Just thinking out loud here. No commitments. Just speculating.
In the immediately preceding post I noted Hart’s criticism of those who imagine God’s choice to create in terms of a deliberation among infinite options. There are some, for example, those of a more analytic bent, who revel in talk of ‘possible worlds’, logical constructs depicting God’s creational ‘options’. Most suppose these to be infinite, since God is infinite. But certainly they’re innumerable. God could have created, say, a world with no sentient beings in it at all. Or he might have created a world populated with beings capable only of doing his bidding, or he might have — and on and on the possibilities go.
I think talk of an infinite number of possible worlds other than this one is mistaken. I do think there are innumerable possibilities this world faces, possible futures this world’s own inherent dispositions and capacities might or might not realize in time. So talk of possible ways this world might be or become is certainly meaningful. But fundamentally other initial states? A pre-creational slate of infinite and contrary ‘options’ of which our world was but one? This all seems impossible talk to me now. Not only does God not choose from a menu of innumerable possible worlds after deliberating the pros and cons, but there are no such possible worlds, and certainly no (Leibnizian) ‘best of all possible worlds’.
I know this is a big claim. So why make it? The main reason to think God either creates this world or none at all lies in an Incarnational metaphysics of participation. Consider non-human (specifically, non-hypostatic or non-personal) creatures and entities. How do they achieve their end or telos in God? How is God “all in all” (1Cor 15.28) in them? Paul taught (Rom 8.22) that all creation groans “waiting for” the children of God to be revealed, that creation is only finally liberated when it is “brought into the freedom and glory” of humankind. Non-hypostatic realities find their telos not immediately in God, but mediately through human beings. That is to say that creation’s perfection is implicated in humanity’s perfection. I take this to be a fundamental metaphysical principle definitive of created being per se. Romans 8 describes a mediated teleology: all things other than human beings are implicated in humanity’s perfection, and all humankind is implicated in the perfection of the Incarnate One. I want to suggest that this defines the scope of possible worlds because it defines the path of perfection which any creation must take. Why think this?
Certainly no creation is conceivable that is not loved. And nothing is loved by God that is not intended for the greatest possible union with God, i.e., that does not have its end in God, its share in and contribution to God’s being “all in all.” For if God is the summum bonum, all possible worlds end in God’s being “all in all.” But none of this is possible apart from Incarnation. God would not create that for which he would not will himself as end, and as no non-hypostatic reality has its end in God immediately but only through implication as an aspect of the hypostatic existence of another (Rom 8), such created hypostatic reality becomes essential to any conceivable creation as the means by which God brings that order in its entirety to fulfillment in himself. Essentially then,
…there’s only one possible creation—Incarnation. Creation and Incarnation are one and the same possibility in God.
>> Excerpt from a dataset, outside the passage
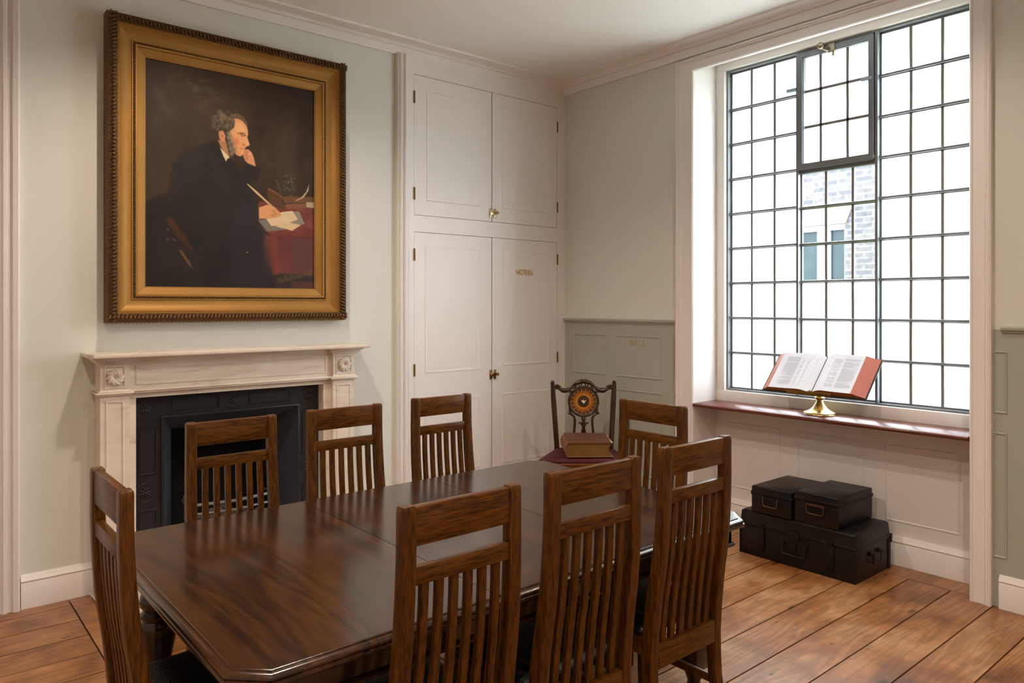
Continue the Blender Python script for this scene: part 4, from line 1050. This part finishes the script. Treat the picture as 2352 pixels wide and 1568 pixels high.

God either creates to bring all he creates to fulfillment in/through Incarnation, or he doesn’t create at all. All other varieties and created distinctions don’t constitute a range of options God chooses between; rather, they are all potentialities inherent in the capacities and dispositions God breathes into his one determination to create for Incarnation, that is, this world. It should then be impossible not just to speak of this creation apart from Incarnation/Christology, but to speak of God’s creating at all apart from the intention to incarnate. Indeed, I’m suggesting that all possibilities for creation derive from and return to the one possibility of Incarnation.
What of Leibniz? We talk of the logic of possible worlds and whether there is a “best possible world.” But God is the best possible world and whatever God creates has its best possible end in him. When God as the summum bonum defines the end of every world (which must be the case), there can be no one best possible world among an infinite number of possible worlds (if we multiply worlds for the sake of argument) since every candidate possibility has God as its end. And thus,
as the value of anything created ex nihilo derives entirely from God and has its end in God, no world-order God brings into being can be better or worse than any other order God brings to be. Hence, there is no ‘best possible world’. Anything God does is as good as anything else God does.
In the end, there is in fact only one possible world to create—an initial state suitably fitted and sustained for the emergence of sentient-hypostatic/personal life for the sole purpose of Incarnation.
Prayer: Be all in all in me today, Incarnate One. May all I do—my seeing, my thinking, my touching, my speaking be your home.